Berawal dari hal sederhana yakni mengenal konsep pedaringan hingga menyaksikan perayaan saranteun yang notabene berada di wilayah budaya yang berbeda, disitulah saya menemukan bahwa perempuan merupakan noktah dalam tradisi dan filosofi dibalik makna "pedaringan" atau "lumbung Pangan".
Sikap "Nggulowentah" atau dalam bahasa Indonesia dimaknai sebagai upaya mendidik/mengajarkan  tradisi dan filosofi dibalik makna "pedaringan" dari, oleh dan untuk kaum perempuan menjadi sebuah legacy, warisan tak ternilai yang jika kita lakukan degan baik akan menopang kemampuan mengelola "keuangan" keluarga, dimana peran perempuan/Istri tak sebatas kasir semata, melainkan setingkat diatasnya.
Lantas, apa kaitannya semua hal diatas dengan bulan Ramadan?, Berangkat dari pengalaman pribadi, Â manakala lumbung pangan yang menjadi ranah ketahanan pangan keluarga tercukupi, maka ibadah ramadan pun bisa kita jalankan dengan tenang dan maksimal.

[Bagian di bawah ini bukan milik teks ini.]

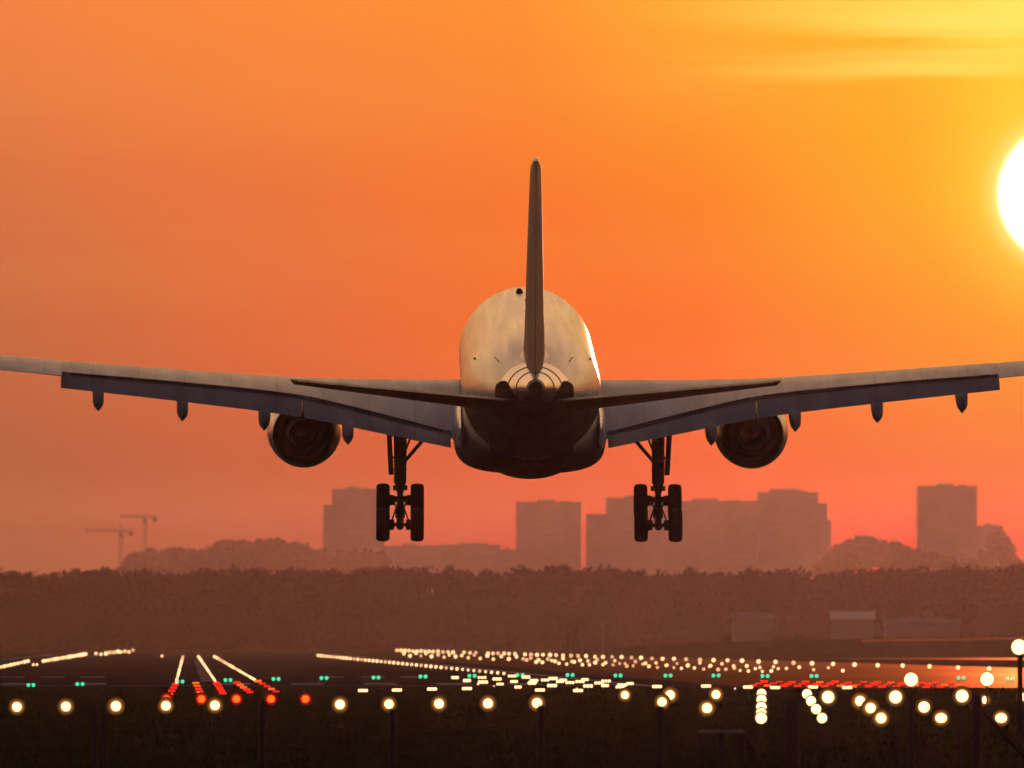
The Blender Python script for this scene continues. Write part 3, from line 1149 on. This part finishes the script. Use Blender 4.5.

Kita merasa ringan dan dimudahkan dalam menunaikan kewajiban zakat fitrah, demikian pula dalam mengatur pemenuhan kebutuhan lebaran yang adakalanya menjadi berlipat.
Hari Kartini boleh saja terlewat, namun sebagai perempuan alangkah rugi manakala kita tidak bisa mewarisi nilai tradisi dan filosofi dari sesama Kartini baik yang tersurat maupun tersirat. Semoga kita menjadi perempuan yang siap menjaga legacy atas tradisi dan folosofi kebaikan lintas generasi.